The Immortal Irishman

Perhaps the most demoralizing passage I have read in many years. I was born a Farley.  My father was a Farley and his Irish heritage burned deep in his soul. We traveled there once together, the only visit for each of us, and it was one of the most memorable experiences of my life.  So the history of oppression of the Irish people feels a little personal to me.

This from one of my favorite authors, Tim Egan: The opening paragraphs of his fascinating biography of Thomas F. Meagher, The Immortal Irishman.

"For the better part of seven centuries, to be Irish in Ireland was to live in a land not your own.  You called a lake next to your family home by one name, and the occupiers gave it another.  You knew a town had been built by the hands of your ancestors, the quarry of origin for the stones pressed into those streets, and you were forbidden from inhabiting it.  You could not enter a court of law as anything but a criminal or a snitch.  You could not worship your God, in a church open to the public, without risking prison or public flogging. You could not attend school, at any level, even at home. And if your parents sent you out of the country to be educated, you could not return. You could not marry, conduct trade or go into business with a Christian Protestant. You could not have a foster child. If orphaned, you were forced into a home full of people who rejected your faith. You could not play your favorite sports--hurling was specifically prohibited. You could not own land in more than 80 percent of your country; the bogs, barrens and highlands were your haunts. You could not own a horse worth more than 5 sterling. If you married an Englishman, you would lose everything upon his death. You could not speak your language outside your home. You would not think in Irish, so the logic went, if you were not allowed to speak in Irish.

"Your ancient verses were forbidden from being uttered in select company. Your songs could not be sung, your music not played, your Celtic crosses not displayed. You could be thrown in prison for expressions of your folklore or native art. One law made it a felony for "a piper, story-teller, babler or rimer" to be in the company of an Englishman. Another six statutes banished bards and minstrels.
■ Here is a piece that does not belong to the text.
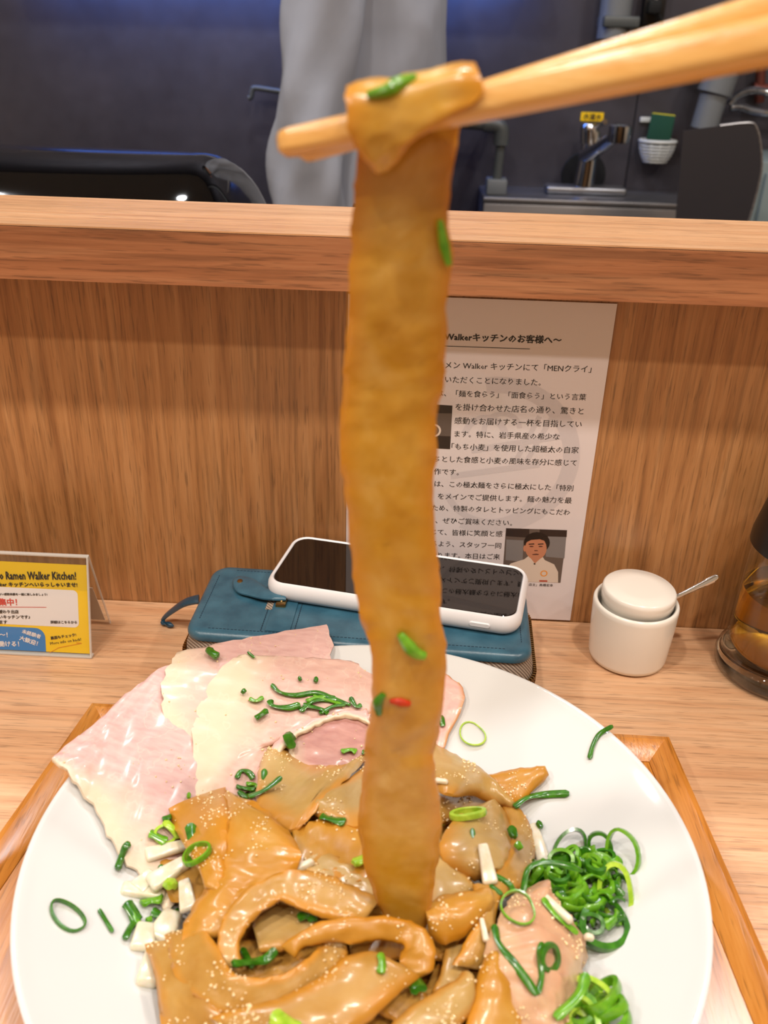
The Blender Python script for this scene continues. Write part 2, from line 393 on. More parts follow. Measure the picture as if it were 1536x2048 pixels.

You could not vote. You could not hold office.  You were nothing. "The law does not suppose any such person to exist as an Irish Roman Catholic," said John Bowes, an eighteenth-century lord chancellor of the island. Nor could any such person draw a breath without the Crown's permission.

"The melodies of this nation and its favorite instrument were a particular target of English hatred. At one point, your fingernails could be removed if you were caught playing the harp. The Irish married to the sounds that came from that instrument, and they grieved in some of those same keys. But the indigenous music came to be seen as subversive--too nationalistic, too connected to the old stories. In 1603 it was proclaimed that "all manner of bards and harpers" were to be "exterminated by martial law." That same year, a few months before her death, it was said in Ireland that Queen Elizabeth had ordered her troops to "hang the harpers, wherever found, and destroy their instruments." The Virgin Queen allowed Shakespeare and Marlowe to reach great heights during her long reign, but Elizabeth had not a thimble of tolerance for a people she considered primitive. To encourage the elimination of one musical aspect of that culture, the government paid a bounty to anyone who turned in outlaws of the harp. The musicians were easy to round up; many of them were blind, music their only refuge and source of income.

"What had the Irish done to deserve these cruelties? They had refused to become English."